WEEI's Wolfe said ratings research from the WWRX listening area indicates a large part of the WEEI target audience (25- to 54-year-old males) doesn't currently listen to sports radio. WEEI plans to open a sales office in Rhode Island to work that market but it will report to Julie Kahn, WEEI's Boston-based general manager.

"It's fair to say we'll be planning to enter the market with our usual big splash," said Wolfe. "People will know we're coming."

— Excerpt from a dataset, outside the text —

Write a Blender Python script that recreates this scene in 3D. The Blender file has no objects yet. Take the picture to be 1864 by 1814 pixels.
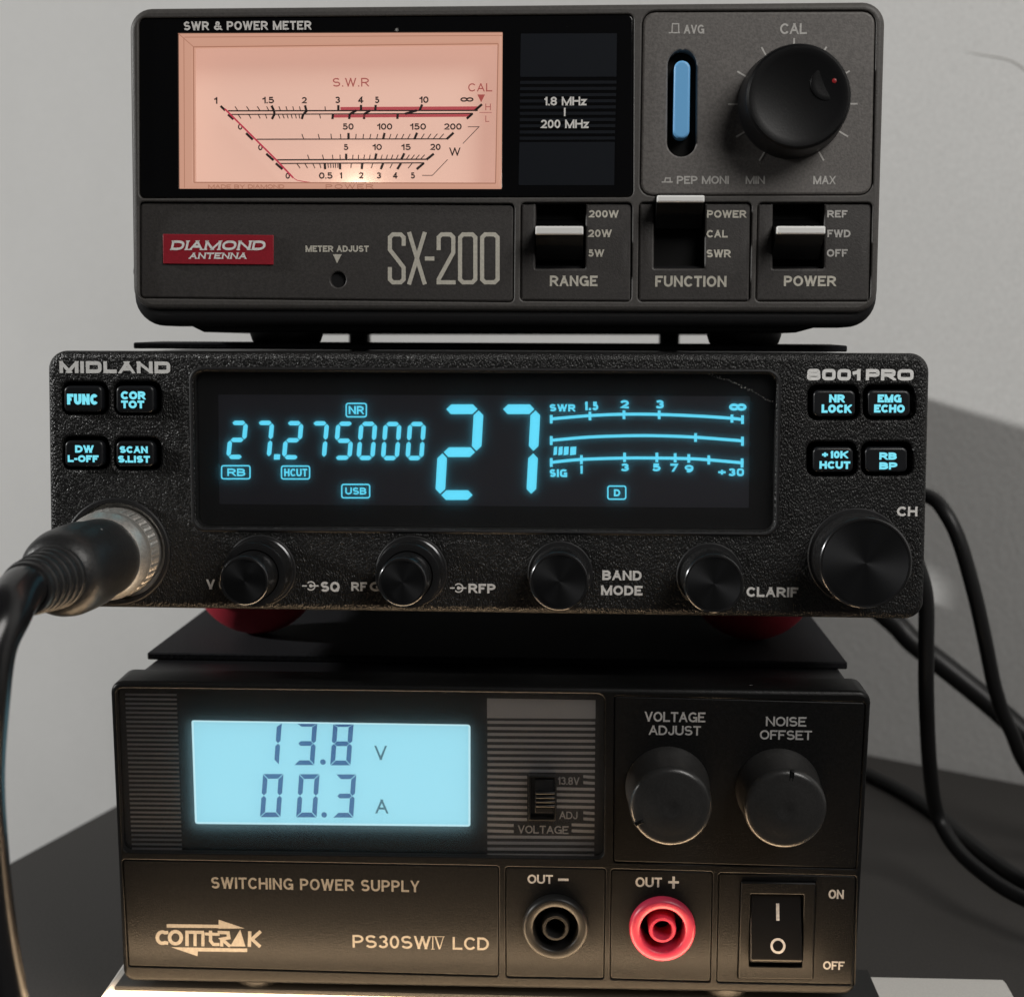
import bpy, math, random
from mathutils import Vector, Matrix
from mathutils.geometry import delaunay_2d_cdt

random.seed(7)
SC = bpy.context.scene
COL = SC.collection
MM = 0.001

# ------------------------------------------------------------------ camera
def rot(p, yw, r):
    cp, sp = math.cos(p), math.sin(p); c, s = math.cos(yw), math.sin(yw); cr, sr = math.cos(r), math.sin(r)
    Rx = Matrix(((1, 0, 0), (0, cp, -sp), (0, sp, cp)))
    Rz = Matrix(((c, -s, 0), (s, c, 0), (0, 0, 1)))
    Ry = Matrix(((cr, 0, sr), (0, 1, 0), (-sr, 0, cr)))
    return Rz @ Rx @ Ry

CAM = Vector((17.16325, -322.55835, -33.59635))
CR = rot(-0.11315, 0.04578, -0.00377)
FPX, CX, CY = 2800.0, 932.0, 907.0            # focal length and centre in photograph pixels
cd = bpy.data.cameras.new('camera')
cd.sensor_fit = 'HORIZONTAL'; cd.sensor_width = 36.0; cd.lens = 36.0 * FPX / 1864.0
cd.clip_start = 0.01; cd.clip_end = 50.0
cd.dof.use_dof = True; cd.dof.focus_distance = 0.318; cd.dof.aperture_fstop = 20.0
cam = bpy.data.objects.new('camera', cd); COL.objects.link(cam)
M3 = Matrix((CR.col[0], CR.col[2], -CR.col[1])).transposed()
cam.matrix_world = Matrix.Translation(CAM * MM) @ M3.to_4x4()
SC.camera = cam

# ------------------------------------------------------------------ world, lamps, exposure
W = bpy.data.worlds.new('World'); SC.world = W; W.use_nodes = True
bg = W.node_tree.nodes['Background']
bg.inputs[0].default_value = (0.95, 0.97, 1.0, 1); bg.inputs[1].default_value = 0.025

def lamp(name, loc, target, size, power, color, shape='DISK', size_y=None):
    l = bpy.data.lights.new(name, 'AREA'); l.shape = shape; l.size = size
    if size_y: l.size_y = size_y
    l.energy = power; l.color = color
    o = bpy.data.objects.new(name, l); COL.objects.link(o)
    o.location = loc
    o.rotation_euler = (Vector(target) - Vector(loc)).to_track_quat('-Z', 'Y').to_euler()
    return o
lamp('room_lamp', (-2.45, -0.16, 0.74), (0.10, 0.25, -0.05), 0.10, 43.0, (1.0, 0.99, 0.965))
lamp('front_lamp', (0.36, -0.42, 0.36), (0.06, 0.0, 0.0), 0.36, 2.8, (1.0, 0.97, 0.93))
WARM = (1.0, 0.70, 0.42)
lamp('strip_lamp', (-0.005, -0.0075, -0.1762), (-0.005, -0.0070, -0.186), 0.170, 0.075, WARM, 'RECTANGLE', 0.004).data.spread = math.radians(150)
lamp('strip_uplight', (-0.010, -0.0130, -0.1755), (-0.010, -0.0150, -0.100), 0.160, 0.055, WARM, 'RECTANGLE', 0.005)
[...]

"I hope and believe this will extend our tentacles through New England as time goes on," Ordway said in making the announcement on his show yesterday. "This is the type of move that has been a concept on our drawing board dating back to the mid 1990s."

College plans

CBS's Thursday night NCAA lineup has Boston getting the Phoenix Regional semifinal doubleheader: Connecticut-Vanderbilt (Channel 4, 7:10 p.m.), followed by Syracuse-Alabama. That means Boston misses the 10 p.m. Saint Joseph's-Wake Forest telecast, with analyst Billy Packer and Jim Nantz calling the action. Rest assured CBS will do its best to have Packer and Saint Joseph's coach Phil Martelli on camera to rekindle their pretournament contretemps. CBS is encouraged by the tournament's national ratings, which are up 53 percent from last year (Iraq war) and 6 percent from 2002. Sunday's mid-afternoon window, with Boston College-Georgia Tech and Vanderbilt-North Carolina State, did a 6.4 preliminary national rating, a higher national number than it did in Boston (6.1), where BC was the sole game in the window . . . Tonight's Connecticut-Auburn women's game (ESPN, 9 p.m.) in the Massachusetts market won't be subject to ESPN's "whiparound" coverage . . . ESPN is producing TV coverage of all games in the NCAA men's hockey tournament, with NESN scrambling to fit this weekend's regional coverage of local teams around Bruins and Red Sox commitments. So far, it plans to do Friday's 5 p.m. Maine-Harvard game from Albany and is hoping to follow that with the Holy Cross-North Dakota matchup from Colorado Springs and the Denver-Miami (Ohio) game that follows HC. Channel 56 plans to pick up Saturday's BC-Niagara game at noon with NESN planning to pick up the UNH-Michigan game that follows, after Sox-Phillies at 1 p.m. . . . The folks at Comcast are taking full advantage of the opportunity to pick up some Red Sox broadcasts on CN8 next month any time there is a conflict with Bruins playoff games. Comcast yesterday began an advertising campaign called, "When your teams play at the same time."